There are several radio programmes in the UAE that let citizens and expatriates raise issues on air. However, Sharjah’s Direct Line has one keen listener: The Ruler of Sharjah.

The programme has helped solve various issues raised directly on air. One such case involved a resident who called and said she could not afford to enrol her son — who has a disability – in a particular stream in school. She said she didn’t have a job and no one to support them. Immediately after, Sharjah Ruler Dr Sheikh Sultan called on the line and undertook all costs related to the boy’s education and treatment.

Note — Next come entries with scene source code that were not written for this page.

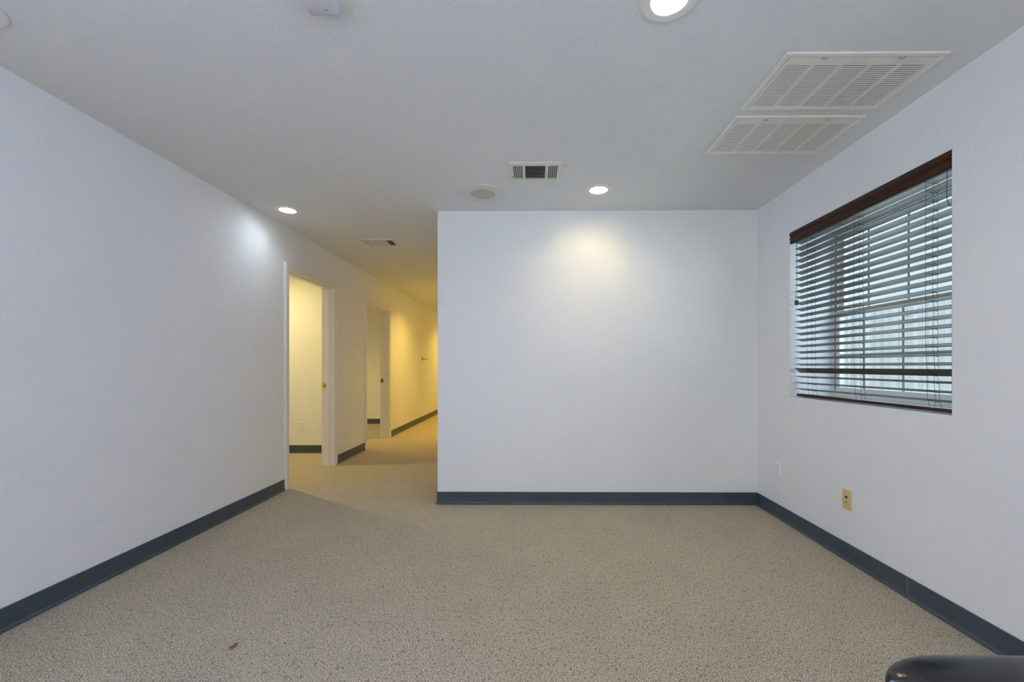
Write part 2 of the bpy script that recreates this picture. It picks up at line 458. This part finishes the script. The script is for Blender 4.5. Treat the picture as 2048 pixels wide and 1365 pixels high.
for y in LY:
    bm = bmesh.new()
    fr, bk, md = [], [], []
    for i, (z, t) in enumerate(zs):
        jit = (random.uniform(-1, 1)) * .0012
        sag = 0 if i < 18 else (i - 17) * .0016
        fr.append((SF - .0025, y - sag + jit, z - .001)); bk.append((SF + SD * math.cos(t) + .0025, y - .004 - sag + jit, z - SD * math.sin(t)))
        md.append((SF + .024, y - .010 - sag + random.uniform(-1, 1) * .004, z - .012))
        # rung under the slat
        tube(bm, [(SF - .002, y - sag, z - .0030), (SF + .025, y - .002 - sag, z - .012 * (t / .245) * .5 - .0042), (SF + SD * math.cos(t) + .002, y - .004 - sag, z - SD * math.sin(t) - .0028)], .0011, 5)
    tube(bm, [(SF - .0025, y, 2.055)] + fr + [(SF + .003, y - .016, .951)], .0008, 5)
    tube(bm, [(SF + SD, y - .004, 2.055)] + bk + [(SF + SD + .006, y - .018, .951)], .0008, 5)
    bp_('ladder_cord', bm, 'cord')
    bm = bmesh.new(); tube(bm, [(SF + .024, y - .006, 2.055)] + md + [(SF + .026, y - .018, .951)], .0008, 5)
    bp_('lift_cord', bm, 'cord')
# pull cords with wooden tassels at the far end
bm = bmesh.new()
for dy in (-.007, .010):
    tube(bm, [(1.884, 3.036 + dy * .2, 2.05), (1.883, 3.036 + dy * .35, 1.85), (1.882, 3.036 + dy, 1.615)], .0010, 5)
pc = bp_('pull_cord', bm, 'cord')
for dy, dz in ((-.009, -.002), (.010, .001)):
    bm = bmesh.new()
    lathe(bm, [(0, 1.6165 + dz), (.004, 1.616 + dz), (.0075, 1.610 + dz), (.0085, 1.603 + dz), (.0055, 1.598 + dz), (.009, 1.593 + dz), (.0085, 1.586 + dz), (.005, 1.582 + dz), (0, 1.5815 + dz)], 14, 1.882, 3.036 + dy)
    bp_('tassel', bm, 'knobwood', True, pc)
bm = bmesh.new()
tube(bm, [(1.882, 1.940, 2.05), (1.881, 1.941, 2.00), (1.880, 1.942, 1.94), (1.880, 1.940, 1.905), (1.879, 1.934, 1.885), (1.878, 1.924, 1.868), (1.877, 1.912, 1.86)], .0014, 6)
bp_('tilt_cord', bm, 'cord')

# ------------------------------------------------------------------ ceiling fixtures
def downlight(loc, led, label, group=None, deep=.050):
    t = thing('recessed_light', label, 'ceiling light', loc, 0, group)
    bm = bmesh.new()
    lathe(bm, [(.100, 0), (.1005, -.003), (.098, -.0055), (.090, -.0065), (.068, -.0045), (.0625, -.0035), (.0625, 0)], 56)
    obj('trim_ring', bm, 'lamptrim', t, True)
    bm = bmesh.new(); lathe(bm, [(.0625, -.0035), (.0610, .000), (.0600, deep * .5), (.0588, deep)], 48)
    obj('reflector_can', bm, 'lamptrim', t, True)
    bm = bmesh.new(); lathe(bm, [(.0590, deep), (.0560, deep), (.0550, deep - .004), (0, deep - .005)], 48)
    obj('lens', bm, led, t, True)
    return t
downlight((.485, 1.500, CE), 'led_warm', 'large warm recessed light cut off by the top edge of the picture')
downlight((.488, 3.117, CE), 'led_warm', 'warm recessed light close to the white back wall, right of the round speaker')
downlight((-2.022, 3.501, CE), 'led_cool', 'cool white recessed light near the left wall before the first doorway')
downlight((-2.025, 1.505, CE), 'led_dim', 'recessed light in the top left corner, only its rim in the picture')
for x, y in ((-1.42, 7.35), (-1.42, 10.2)):
    downlight((x, y, CE), 'led_hall', 'yellow recessed light down the hallway, hidden behind the back wall', 'hallway lights behind the wall')
downlight((-3.5, 4.75, CE), 'led_office', 'yellow recessed light inside the first side room, hidden by its wall', deep=.006)
downlight((-4.1, 6.9, CE), 'led_side', 'yellow recessed light inside the second side room, hidden by its wall')

# round ceiling loudspeaker
sp = thing('ceiling_speaker', 'round flush white loudspeaker in the ceiling left of the small register', 'speaker', (-.366, 3.183, CE))
bm = bmesh.new()
lathe(bm, [(.1675, 0), (.1675, -.003), (.164, -.0055), (.150, -.0065), (.100, -.0062), (.092, -.0050), (.090, -.0035), (.0895, 0)], 64)
obj('rim', bm, 'speaker', sp, True)
bm = bmesh.new(); lathe(bm, [(.0905, -.0040), (.06, -.0062), (.012, -.0072), (0, -.0074)], 64)
obj('grille', bm, 'speaker_mesh', sp, True)
bm = bmesh.new(); lathe(bm, [(.010, -.0070), (.010, -.0082), (.007, -.0092), (0, -.0094)], 20)
b_ = obj('badge', bm, 'speaker', sp, True)
for a in (40, 130, 220, 310):
    bm = bmesh.new(); lathe(bm, [(.0045, -.0062), (.0042, -.0078), (0, -.0082)], 12, .135 * math.cos(math.radians(a)), .135 * math.sin(math.radians(a)))
    obj('screw', bm, 'screw', sp, True)

# supply registers
def register(loc, rz, label, cz):
    """three-way register: crosswise blades in the middle, lengthwise at the ends."""
    t = thing('supply_register', label, 'air vent', loc, rz)
    W, D, ow, od = .352, .262, .289, .189
    bm = bmesh.new()
    a = [(-W / 2, -D / 2), (W / 2, -D / 2), (W / 2, D / 2), (-W / 2, D / 2)]
    b = [(-W / 2 + .008, -D / 2 + .008), (W / 2 - .008, -D / 2 + .008), (W / 2 - .008, D / 2 - .008), (-W / 2 + .008, D / 2 - .008)]
    c = [(-ow / 2, -od / 2), (ow / 2, -od / 2), (ow / 2, od / 2), (-ow / 2, od / 2)]
    rows = [[bm.verts.new((x, y, z)) for x, y in p] for p, z in ((a, 0), (a, -.002), (b, -.008), (c, -.010), (c, -.002))]
    for p, q in zip(rows, rows[1:]):
        for k in range(4): bm.faces.new((p[k], p[(k + 1) % 4], q[(k + 1) % 4], q[k]))
    f = obj('frame', bm, 'register', t)
    # two mullions between the three banks
    for x in (-.0745, .0735): obj('mullion', newbox(x - .0085, x + .0085, -od / 2, od / 2, -.0098, -.003), 'register', t)
    obj('duct_back', newbox(-ow / 2, ow / 2, -od / 2, od / 2, -.0018, -.0006), 'duct', t)
    for sx in (-1, 1):
        bm = bmesh.new(); n = 5
        x0, x1 = (-ow / 2, -.083) if sx < 0 else (.082, ow / 2)
        for k in range(n + 1):
            x = x0 + (x1 - x0) * k / n
            prism(bm, [(-.0032, -.0026), (.0022, -.0094), (.0036, -.0094), (-.0018, -.0026)], lambda u, v, w, x=x: (x + sx * u, w, v), -od / 2, od / 2)
        obj('end_louvers', bm, 'register', t)
    bm = bmesh.new(); n = 11
    for k in range(n + 1):
        y = -od / 2 + od * k / n
        prism(bm, [(-.0052, -.0026), (.0044, -.0094), (.0056, -.0094), (-.0040, -.0026)], lambda u, v, w, y=y: (w, y + cz * u, v), -.066, .065)
    obj('centre_louvers', bm, 'louver', t)
    for x in (-W / 2 + .014, W / 2 - .014):
        bm = bmesh.new(); lathe(bm, [(.004, -.008), (.0038, -.0100), (0, -.0104)], 12, x, -.005)
        obj('screw', bm, 'screw', t, True)
    bm = newbox(-ow / 2 - .008, -ow / 2 - .005, .045, .058, -.016, -.009)
    obj('lever', bm, 'slot', t)
    return t
register((.0225, 2.8155, CE), 0, 'small white register with a dark middle in the ceiling above the back wall', -1)
register((-1.577, 4.418, CE), PI, 'register in the hallway ceiling with a black slatted right end', -1)

# return air grilles
def return_grille(loc, D, label, n_louv, mat):
    t = thing('return_grille', label, 'air vent', loc)
    W = .670
    bm = slab(lambda u, v, w: (u, v, w), -W / 2, W / 2, -D / 2, D / 2, -.010, 0, [(-W / 2 + .022, W / 2 - .022, -D / 2 + .022, D / 2 - .020)])
    obj('frame', bm, mat, t, bevel=.003)
    # hinged face
    fx, fy0, fy1 = W / 2 - .0245, -D / 2 + .0245, D / 2 - .0225
    lx, ly0, ly1 = .297, -D / 2 + .067, D / 2 - .040
    cols = 5; gap = .019; cw = (2 * lx - gap * (cols - 1)) / cols
    holes = [(-lx + k * (cw + gap), -lx + k * (cw + gap) + cw, ly0, ly1) for k in range(cols)]
    face = obj('face_panel', slab(lambda u, v, w: (u, v, w), -fx, fx, fy0, fy1, -.008, -.005, holes), mat, t)
    for k in range(cols):
        bm = bmesh.new(); x0, x1 = holes[k][:2]
        for j in range(n_louv):
            y = ly0 + (ly1 - ly0) * (j + .5) / n_louv
            h = (ly1 - ly0) / n_louv * .5
            prism(bm, [(-h * .98, -.0052), (-h * .98, -.0060), (h * .18, -.0070), (h * .18, -.0062)], lambda u, v, w, y=y: (w, y + u, v), x0 - .001, x1 + .001)
        obj('louver_bank', bm, mat, face)
    obj('filter', newbox(-lx - .01, lx + .01, ly0 - .01, ly1 + .01, -.0014, -.0003), 'grille_dark', t)  # dark backing sheet that paints the shaded gaps between louvres
    for x in (-.165, .155):
        bm = bmesh.new(); box(bm, x - .012, x + .012, fy0 - .008, fy0 + .007, -.0125, -.0085)
        lathe(bm, [(.004, -.0124), (.004, -.0160), (0, -.0165)], 12, x + .004, fy0)
        obj('latch', bm, 'screw', t)
    return t
return_grille((1.3825, 1.947, CE), .390, 'larger looking louvred return grille nearer the camera, close to the right wall', 22, 'grille')
return_grille((1.3830, 2.391, CE), .390, 'second louvred return grille, on the back wall side of its twin', 22, 'grille')

# alarm box on the ceiling at the top edge
dt = thing('smoke_detector', 'small white rounded alarm box on the ceiling at the top edge of the picture', 'smoke detector', (-.752, 1.46, CE))
bm = bmesh.new()
def rrect(x0, x1, y0, y1, r, n=5):
    out = []
    for cx, cy, a in ((x1 - r, y1 - r, 0), (x0 + r, y1 - r, 90), (x0 + r, y0 + r, 180), (x1 - r, y0 + r, 270)):
        for k in range(n + 1):
            q = math.radians(a + 90 * k / n); out.append((cx + r * math.cos(q), cy + r * math.sin(q)))
    return out
rows = []
for (x0, x1, y0, y1, r, z) in ((-.050, .064, -.100, .070, .012, 0), (-.050, .064, -.100, .070, .012, -.010),
                               (-.046, .062, -.070, .064, .011, -.027), (-.041, .058, -.010, .057, .009, -.036)):
    rows.append([bm.verts.new((x, y, z)) for x, y in rrect(x0, x1, y0, y1, r)])
for p, q in zip(rows, rows[1:]):
    for k in range(len(p)): bm.faces.new((p[k], p[(k + 1) % len(p)], q[(k + 1) % len(p)], q[k]))
bm.faces.new(rows[-1])
obj('housing', bm, 'detector', dt, True)
bm = bmesh.new(); lathe(bm, [(.0022, -.034), (.0020, -.0368), (0, -.0372)], 10, .028, .033)
obj('indicator', bm, 'slot', dt)

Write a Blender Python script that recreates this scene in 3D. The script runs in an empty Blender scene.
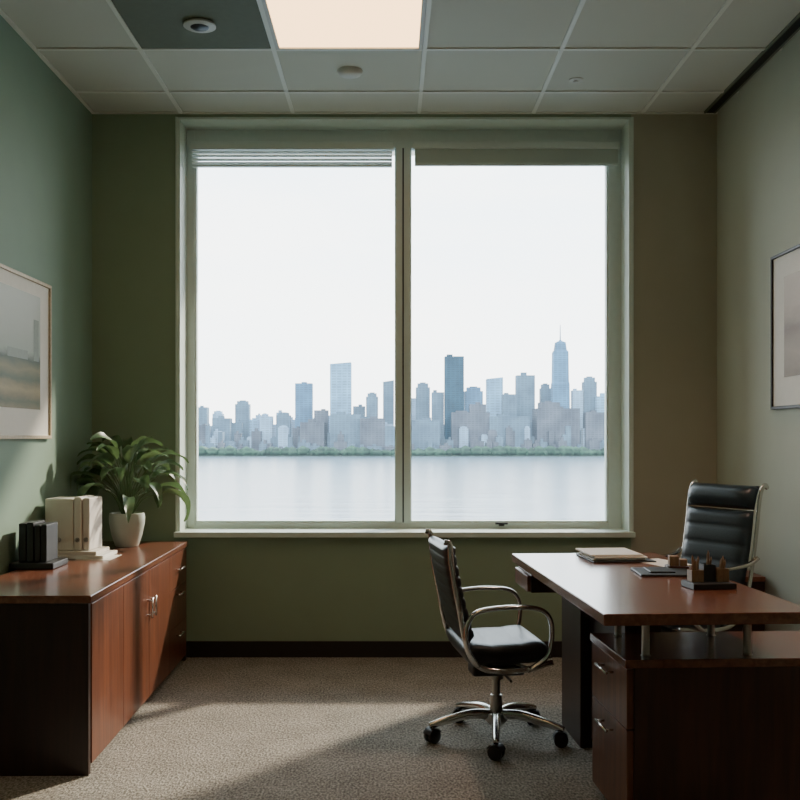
import bpy, bmesh, math, random
from mathutils import Vector, Matrix
random.seed(7)
D = bpy.data
SC = bpy.context.scene
COL = SC.collection

# ------------------------------------------------------------------ helpers
def lin(c):
    def f(v):
        v = v/255.0
        return v/12.92 if v <= 0.04045 else ((v+0.055)/1.055)**2.4
    return (f(c[0]), f(c[1]), f(c[2]), 1.0)

def new_mat(name):
    m = D.materials.new(name); m.use_nodes = True
    nt = m.node_tree
    return m, nt, nt.nodes['Principled BSDF']

def coords(nt, scale=(1,1,1), rot=(0,0,0), kind='Object'):
    tc = nt.nodes.new('ShaderNodeTexCoord'); mp = nt.nodes.new('ShaderNodeMapping')
    mp.inputs['Scale'].default_value = scale; mp.inputs['Rotation'].default_value = rot
    nt.links.new(tc.outputs[kind], mp.inputs['Vector'])
    return mp.outputs['Vector']

def ramp(nt, fac, stops):
    r = nt.nodes.new('ShaderNodeValToRGB')
    e = r.color_ramp.elements
    e[0].position = stops[0][0]; e[0].color = stops[0][1]
    e[1].position = stops[-1][0]; e[1].color = stops[-1][1]
    for p, c in stops[1:-1]:
        n = e.new(p); n.color = c
    nt.links.new(fac, r.inputs['Fac'])
    return r.outputs['Color']

def plain(name, rgb, rough=0.5, metal=0.0, var=0.06, nscale=30, bump=0.0, spec=None, coat=0.0, transl=0.0):
    m, nt, b = new_mat(name)
    c = lin(rgb)
    v = coords(nt)
    n = nt.nodes.new('ShaderNodeTexNoise'); n.inputs['Scale'].default_value = nscale; n.inputs['Detail'].default_value = 4
    nt.links.new(v, n.inputs['Vector'])
    a = tuple(x*(1-var) for x in c[:3])+(1,); d = tuple(min(1, x*(1+var)) for x in c[:3])+(1,)
    nt.links.new(ramp(nt, n.outputs['Fac'], [(0.3, a), (0.7, d)]), b.inputs['Base Color'])
    b.inputs['Roughness'].default_value = rough; b.inputs['Metallic'].default_value = metal
    if spec is not None: b.inputs['Specular IOR Level'].default_value = spec
    if coat: b.inputs['Coat Weight'].default_value = coat; b.inputs['Coat Roughness'].default_value = 0.15
    if bump:
        bp = nt.nodes.new('ShaderNodeBump'); bp.inputs['Strength'].default_value = bump; bp.inputs['Distance'].default_value = 0.002
        nt.links.new(n.outputs['Fac'], bp.inputs['Height']); nt.links.new(bp.outputs['Normal'], b.inputs['Normal'])
    if transl:
        t = nt.nodes.new('ShaderNodeBsdfTranslucent'); t.inputs['Color'].default_value = c
        mx = nt.nodes.new('ShaderNodeMixShader'); mx.inputs[0].default_value = transl
        out = nt.nodes['Material Output']
        nt.links.new(b.outputs[0], mx.inputs[1]); nt.links.new(t.outputs[0], mx.inputs[2]); nt.links.new(mx.outputs[0], out.inputs['Surface'])
    return m

def wood(name, dark, light, stretch=(18, 1.2, 18), rough=0.3, coat=0.3):
    m, nt, b = new_mat(name)
    v = coords(nt, stretch)
    n = nt.nodes.new('ShaderNodeTexNoise'); n.inputs['Scale'].default_value = 2.2; n.inputs['Detail'].default_value = 7
    n.inputs['Roughness'].default_value = 0.6; n.inputs['Distortion'].default_value = 0.6
    nt.links.new(v, n.inputs['Vector'])
    nt.links.new(ramp(nt, n.outputs['Fac'], [(0.28, lin(dark)), (0.5, lin(tuple((a+c)/2 for a, c in zip(dark, light)))), (0.72, lin(light))]), b.inputs['Base Color'])
    b.inputs['Roughness'].default_value = rough
    b.inputs['Coat Weight'].default_value = coat; b.inputs['Coat Roughness'].default_value = 0.2
    return m

def obj_from_bm(name, bm, mat, parent=None, smooth=False, mats=None):
    me = D.meshes.new(name); bm.normal_update(); bm.to_mesh(me); bm.free()
    o = D.objects.new(name, me); COL.objects.link(o)
    for mm in (mats or [mat]): me.materials.append(mm)
    if smooth:
        for p in me.polygons: p.use_smooth = True
    if parent: o.parent = parent
    return o

def empty(name, loc=(0,0,0), rz=0.0):
    e = D.objects.new(name, None); e.empty_display_size = 0.1
    e.location = loc; e.rotation_euler = (0, 0, rz); COL.objects.link(e)
    return e

def bm_box(bm, x0, x1, y0, y1, z0, z1, mi=0):
    vs = [bm.verts.new(p) for p in ((x0,y0,z0),(x1,y0,z0),(x1,y1,z0),(x0,y1,z0),(x0,y0,z1),(x1,y0,z1),(x1,y1,z1),(x0,y1,z1))]
    for f in ((0,3,2,1),(4,5,6,7),(0,1,5,4),(1,2,6,5),(2,3,7,6),(3,0,4,7)):
        fc = bm.faces.new([vs[i] for i in f]); fc.material_index = mi
    return vs

def box(name, x0, x1, y0, y1, z0, z1, mat, parent=None, bevel=0.0, seg=2, smooth=False):
    bm = bmesh.new(); bm_box(bm, x0, x1, y0, y1, z0, z1)
    if bevel:
        bmesh.ops.bevel(bm, geom=list(bm.edges), offset=bevel, segments=seg, profile=0.5, affect='EDGES')
    return obj_from_bm(name, bm, mat, parent, smooth)

def boxes(name, lst, mat, parent=None, bevel=0.0):
    bm = bmesh.new()
    for b in lst: bm_box(bm, *b)
    if bevel:
        bmesh.ops.bevel(bm, geom=list(bm.edges), offset=bevel, segments=2, profile=0.5, affect='EDGES')
    return obj_from_bm(name, bm, mat, parent)

def catmull(pts, n=8):
    P = [Vector(p) for p in pts]
    P = [P[0]*2-P[1]] + P + [P[-1]*2-P[-2]]
    out = []
    for i in range(1, len(P)-2):
        for k in range(n):
            t = k/n
            p0, p1, p2, p3 = P[i-1], P[i], P[i+1], P[i+2]
            out.append(0.5*((2*p1)+(p2-p0)*t+(2*p0-5*p1+4*p2-p3)*t*t+(3*p1-p0-3*p2+p3)*t*t*t))
    out.append(P[-2])
    return out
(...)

The Direct Line programme launched in Sharjah in 2006. It is dedicated to receiving suggestions and complaints from citizens and residents, and subsequently seeking solutions from government officials.

Last year, in a call on the programme, the Sharjah Ruler expressed his disapproval over registering and adding foreign words to the Arabic language, saying the practice is becoming prevalent.

In 2021, he stopped a bank from auctioning off a citizen's home over his inability to pay off his housing loan. This came after the owner called on the programme, appealing for help.

In another instance, he helped a woman get a job. In yet another, a residential building meant for families in Sharjah was cleared of all bachelors after a tenant dialled up the radio programme and complained.

In an interview with Khaleej Times, one of the hosts of the programme, Ahmed Sultan, said, “Sheikh Sultan always directs us, he keeps telling us to prioritise the citizen. He has told us to not neglect it when a citizen or expatriate contacts us.”

More examples for issues that have been solved directly, some taxi plate owners were not able to pass on their plates to their families after their passing, prompting a caller to suggest inheritance rights for family members, which was later implemented.

Another was regarding fishermen lacking drying spaces for their catch, which led to a direct directive from the ruler to allocate lands for this purpose in each area.

The program also encounters amusing situations and calls, such as an elderly woman urging the gas replacement worker to come or a woman requesting assistance with a beehive in her home.

While some issues may not be resolved immediately and may take time that can extend to a year or two, they are closely monitored by the staff and the institutions.

The programme, which is presented by the Sharjah Media Corporation and is presented by the four media figures, Muhammad Khalaf, Ahmed Sultan, Hassan Yaqoub, and finally Muhammad Al Suwaidi. They listen well to callers and respond to their interventions with all professionalism.

There are many objectives of the programme, but among them is conveying the voice of citizens and residents to the relevant authorities. The programme also aims to improve services provided by these entities to the public.

Some officials even reach out to the programme if they miss it to ensure any issues related to their institution are addressed. This demonstrates the programme's significant impact and the institutions' commitment to improving their services.